In the oil trade, as with others, products flow first to the markets that provide the highest value to the supplier. All else being equal, this will mean that the nearest markets receive the product first, because it costs the least for the supplier to get it there. After the nearest market’s needs are met, the product goes to the next nearest, and so on.

This phenomenon is visible in the fact that while the Middle East exports vastly more oil than any other region, oil consuming countries in the Western Hemisphere, such as the United States, tend to rely more heavily on oil produced in other Western Hemisphere countries, such as Canada, Mexico, and Venezuela. It is worth noting, however, that there is real global dependence on Middle Eastern oil, especially in the countries of the Far East.

There are four main types of crude oil resources: conventional oil, heavy oil, extra heavy oil, and bitumen, a semi-solid form of crude oil such as is found in the Canadian oil sands. Conventional oil represents only about 30% of the world’s oil reserves. Whereas conventional oil can be extracted using traditional oil well methods, the heavier oils and bitumen are sometimes so thick and heavy that they need to be heated or diluted before they will flow.

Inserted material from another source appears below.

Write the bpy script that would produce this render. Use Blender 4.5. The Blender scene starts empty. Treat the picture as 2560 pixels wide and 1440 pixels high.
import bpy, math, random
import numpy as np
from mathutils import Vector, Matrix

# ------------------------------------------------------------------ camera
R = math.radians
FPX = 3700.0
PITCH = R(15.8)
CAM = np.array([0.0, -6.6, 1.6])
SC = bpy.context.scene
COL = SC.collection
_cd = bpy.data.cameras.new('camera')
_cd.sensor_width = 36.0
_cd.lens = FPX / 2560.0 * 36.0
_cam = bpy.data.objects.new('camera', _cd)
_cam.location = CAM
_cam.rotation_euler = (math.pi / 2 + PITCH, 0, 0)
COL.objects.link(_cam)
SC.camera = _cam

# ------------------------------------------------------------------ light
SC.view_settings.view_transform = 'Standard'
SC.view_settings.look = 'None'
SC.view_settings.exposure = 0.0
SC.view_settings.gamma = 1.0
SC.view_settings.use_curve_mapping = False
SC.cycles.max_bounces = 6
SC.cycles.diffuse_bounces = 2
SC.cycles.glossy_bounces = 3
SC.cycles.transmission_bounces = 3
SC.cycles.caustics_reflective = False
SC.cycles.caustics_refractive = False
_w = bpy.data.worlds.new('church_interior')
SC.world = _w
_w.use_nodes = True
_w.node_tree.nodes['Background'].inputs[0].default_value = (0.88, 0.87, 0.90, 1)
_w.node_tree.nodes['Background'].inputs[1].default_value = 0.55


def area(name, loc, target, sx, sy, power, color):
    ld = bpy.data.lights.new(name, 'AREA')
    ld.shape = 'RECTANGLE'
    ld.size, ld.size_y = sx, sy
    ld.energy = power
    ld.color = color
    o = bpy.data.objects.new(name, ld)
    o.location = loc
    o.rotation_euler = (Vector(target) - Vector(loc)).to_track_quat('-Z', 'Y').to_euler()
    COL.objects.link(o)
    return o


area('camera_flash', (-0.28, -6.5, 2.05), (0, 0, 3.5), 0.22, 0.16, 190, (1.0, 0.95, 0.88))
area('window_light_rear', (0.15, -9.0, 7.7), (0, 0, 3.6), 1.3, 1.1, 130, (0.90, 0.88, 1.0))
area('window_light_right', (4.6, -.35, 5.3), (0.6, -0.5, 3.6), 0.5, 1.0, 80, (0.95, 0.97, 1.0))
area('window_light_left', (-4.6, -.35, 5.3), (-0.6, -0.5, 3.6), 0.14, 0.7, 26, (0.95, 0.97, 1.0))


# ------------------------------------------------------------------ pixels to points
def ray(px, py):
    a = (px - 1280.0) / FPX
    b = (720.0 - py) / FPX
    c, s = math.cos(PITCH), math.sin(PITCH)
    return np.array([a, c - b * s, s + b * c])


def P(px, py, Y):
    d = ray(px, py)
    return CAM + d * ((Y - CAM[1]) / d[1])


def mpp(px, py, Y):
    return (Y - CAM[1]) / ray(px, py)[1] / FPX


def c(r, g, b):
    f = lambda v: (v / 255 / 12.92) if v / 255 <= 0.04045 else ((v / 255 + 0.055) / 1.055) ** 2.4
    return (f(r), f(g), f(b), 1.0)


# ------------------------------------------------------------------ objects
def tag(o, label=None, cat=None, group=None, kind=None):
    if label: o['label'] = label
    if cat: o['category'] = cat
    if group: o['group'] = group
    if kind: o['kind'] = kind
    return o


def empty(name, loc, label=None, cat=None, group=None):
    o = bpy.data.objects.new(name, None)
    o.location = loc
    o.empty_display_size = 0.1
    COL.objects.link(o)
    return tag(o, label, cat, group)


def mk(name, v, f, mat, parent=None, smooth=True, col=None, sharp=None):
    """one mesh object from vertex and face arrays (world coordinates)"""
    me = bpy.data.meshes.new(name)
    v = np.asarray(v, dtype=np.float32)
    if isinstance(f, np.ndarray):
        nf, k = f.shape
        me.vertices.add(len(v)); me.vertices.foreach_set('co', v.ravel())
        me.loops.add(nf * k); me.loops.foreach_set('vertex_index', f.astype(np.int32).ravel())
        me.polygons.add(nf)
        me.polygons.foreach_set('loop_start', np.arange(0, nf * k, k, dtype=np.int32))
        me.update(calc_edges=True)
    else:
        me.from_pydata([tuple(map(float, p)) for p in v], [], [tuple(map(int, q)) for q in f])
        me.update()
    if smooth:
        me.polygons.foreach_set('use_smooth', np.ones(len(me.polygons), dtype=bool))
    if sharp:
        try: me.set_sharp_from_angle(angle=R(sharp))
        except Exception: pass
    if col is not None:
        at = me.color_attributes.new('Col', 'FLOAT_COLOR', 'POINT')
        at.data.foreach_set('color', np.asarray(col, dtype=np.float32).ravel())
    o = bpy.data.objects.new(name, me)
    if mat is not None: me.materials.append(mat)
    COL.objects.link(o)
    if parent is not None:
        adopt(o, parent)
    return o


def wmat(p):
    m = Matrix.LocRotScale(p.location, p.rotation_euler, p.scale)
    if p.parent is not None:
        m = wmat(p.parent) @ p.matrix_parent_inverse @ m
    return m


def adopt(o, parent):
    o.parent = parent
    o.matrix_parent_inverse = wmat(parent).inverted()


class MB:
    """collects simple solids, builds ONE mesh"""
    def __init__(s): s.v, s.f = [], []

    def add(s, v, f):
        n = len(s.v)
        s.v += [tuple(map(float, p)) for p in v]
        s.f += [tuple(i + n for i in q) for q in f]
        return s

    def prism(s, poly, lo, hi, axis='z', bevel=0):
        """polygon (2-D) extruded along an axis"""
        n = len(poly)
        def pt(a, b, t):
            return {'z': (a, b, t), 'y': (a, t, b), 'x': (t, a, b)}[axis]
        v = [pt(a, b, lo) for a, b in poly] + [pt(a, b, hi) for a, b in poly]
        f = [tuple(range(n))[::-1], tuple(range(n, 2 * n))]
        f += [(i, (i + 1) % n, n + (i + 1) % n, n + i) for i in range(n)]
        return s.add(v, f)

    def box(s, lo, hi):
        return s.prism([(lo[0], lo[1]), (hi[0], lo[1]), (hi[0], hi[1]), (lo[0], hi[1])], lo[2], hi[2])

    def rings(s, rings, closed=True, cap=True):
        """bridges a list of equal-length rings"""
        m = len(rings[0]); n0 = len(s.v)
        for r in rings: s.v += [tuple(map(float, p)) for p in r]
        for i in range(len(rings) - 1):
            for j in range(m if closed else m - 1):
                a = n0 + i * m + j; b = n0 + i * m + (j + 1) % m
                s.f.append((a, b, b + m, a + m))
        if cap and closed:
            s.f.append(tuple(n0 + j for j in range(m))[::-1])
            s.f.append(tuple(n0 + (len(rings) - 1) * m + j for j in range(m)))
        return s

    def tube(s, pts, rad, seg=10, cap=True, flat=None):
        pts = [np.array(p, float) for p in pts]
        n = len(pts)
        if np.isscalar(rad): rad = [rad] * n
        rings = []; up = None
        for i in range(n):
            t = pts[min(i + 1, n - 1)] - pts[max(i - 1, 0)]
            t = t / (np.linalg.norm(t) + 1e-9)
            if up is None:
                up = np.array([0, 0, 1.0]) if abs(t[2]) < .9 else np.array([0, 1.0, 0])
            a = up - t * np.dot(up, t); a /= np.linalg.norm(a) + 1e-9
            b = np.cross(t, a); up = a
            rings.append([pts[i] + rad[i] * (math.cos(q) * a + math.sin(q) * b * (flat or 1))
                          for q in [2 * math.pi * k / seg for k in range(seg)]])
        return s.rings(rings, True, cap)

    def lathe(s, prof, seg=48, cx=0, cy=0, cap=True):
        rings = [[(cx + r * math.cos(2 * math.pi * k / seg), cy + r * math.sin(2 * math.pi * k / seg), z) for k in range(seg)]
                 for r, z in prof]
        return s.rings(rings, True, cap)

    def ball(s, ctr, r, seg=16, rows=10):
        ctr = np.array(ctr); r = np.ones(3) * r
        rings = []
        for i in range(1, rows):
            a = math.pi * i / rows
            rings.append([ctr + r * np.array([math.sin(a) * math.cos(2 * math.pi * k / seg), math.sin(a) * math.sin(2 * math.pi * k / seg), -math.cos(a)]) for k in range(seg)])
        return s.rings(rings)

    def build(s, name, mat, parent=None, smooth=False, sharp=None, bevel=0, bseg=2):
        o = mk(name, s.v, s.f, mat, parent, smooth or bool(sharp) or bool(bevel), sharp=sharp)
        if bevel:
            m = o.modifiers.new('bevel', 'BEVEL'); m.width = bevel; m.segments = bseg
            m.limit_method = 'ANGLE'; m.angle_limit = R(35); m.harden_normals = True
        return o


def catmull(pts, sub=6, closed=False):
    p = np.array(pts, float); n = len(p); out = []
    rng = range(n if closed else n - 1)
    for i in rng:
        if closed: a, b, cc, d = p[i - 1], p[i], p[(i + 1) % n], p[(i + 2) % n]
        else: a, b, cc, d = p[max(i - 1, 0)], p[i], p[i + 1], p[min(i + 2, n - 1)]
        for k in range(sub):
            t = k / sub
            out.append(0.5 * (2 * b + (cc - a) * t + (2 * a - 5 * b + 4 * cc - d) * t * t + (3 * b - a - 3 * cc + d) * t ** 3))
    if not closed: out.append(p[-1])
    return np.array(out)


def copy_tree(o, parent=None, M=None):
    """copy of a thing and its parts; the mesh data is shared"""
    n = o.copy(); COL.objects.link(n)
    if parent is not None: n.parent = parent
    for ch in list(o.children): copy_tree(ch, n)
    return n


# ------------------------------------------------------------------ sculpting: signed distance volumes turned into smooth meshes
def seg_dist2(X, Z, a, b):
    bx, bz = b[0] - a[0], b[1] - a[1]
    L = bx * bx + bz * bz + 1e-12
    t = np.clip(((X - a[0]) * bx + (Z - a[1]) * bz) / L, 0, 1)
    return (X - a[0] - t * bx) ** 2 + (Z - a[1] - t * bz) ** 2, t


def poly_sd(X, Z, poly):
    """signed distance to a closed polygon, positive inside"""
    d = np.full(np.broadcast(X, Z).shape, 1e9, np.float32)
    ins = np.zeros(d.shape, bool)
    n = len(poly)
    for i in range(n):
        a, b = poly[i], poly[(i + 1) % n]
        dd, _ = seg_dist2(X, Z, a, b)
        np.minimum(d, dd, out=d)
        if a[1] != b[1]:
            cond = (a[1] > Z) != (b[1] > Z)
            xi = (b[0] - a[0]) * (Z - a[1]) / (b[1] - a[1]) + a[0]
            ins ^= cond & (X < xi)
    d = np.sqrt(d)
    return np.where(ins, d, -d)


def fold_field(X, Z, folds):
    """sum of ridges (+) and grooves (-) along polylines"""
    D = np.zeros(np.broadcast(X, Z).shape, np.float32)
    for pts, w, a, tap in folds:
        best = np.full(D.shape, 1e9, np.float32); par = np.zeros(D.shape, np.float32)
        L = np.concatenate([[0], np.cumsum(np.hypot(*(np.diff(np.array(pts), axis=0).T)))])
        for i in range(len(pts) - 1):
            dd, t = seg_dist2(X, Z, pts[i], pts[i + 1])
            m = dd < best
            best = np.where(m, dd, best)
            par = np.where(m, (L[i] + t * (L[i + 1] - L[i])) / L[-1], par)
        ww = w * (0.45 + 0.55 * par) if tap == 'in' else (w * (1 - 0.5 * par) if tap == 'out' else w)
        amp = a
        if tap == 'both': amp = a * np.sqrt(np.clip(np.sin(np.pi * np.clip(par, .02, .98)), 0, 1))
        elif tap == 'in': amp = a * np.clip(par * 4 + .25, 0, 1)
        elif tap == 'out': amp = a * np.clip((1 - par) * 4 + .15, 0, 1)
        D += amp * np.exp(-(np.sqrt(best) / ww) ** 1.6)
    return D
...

Two main types of transportation, tankers and pipelines, are essential in the oil trade. Tankers make possible the oil trade between continents, and are an efficient, low-cost way to accomplish this. Tankers of various sizes are employed, depending on the distance that the oil needs to be transported. Exports from the Middle East, for example, are typically of high volume and need to travel long distances. The tankers used for these exports can carry over 2 million barrels of oil per voyage.

On the other hand, pipelines are used to transport oil over land and across continents. Pipelines are almost always the most cost-effective method for oil transportation over land. In the United States alone, there are roughly 200,000 miles (321,869 km) of oil pipelines crisscrossing the continent from regions that produce oil to those that consume it.

Refining is one of the final stages in the journey that is the oil trade. Crude oil refinement is also called distillation, because the oil is heated and put into a distillation column. As it is heated, different products, or “distillates,” boil off at different temperatures and are then recovered, transported, and sold as the products we use every day, such as diesel fuel, gasoline, and home heating oil.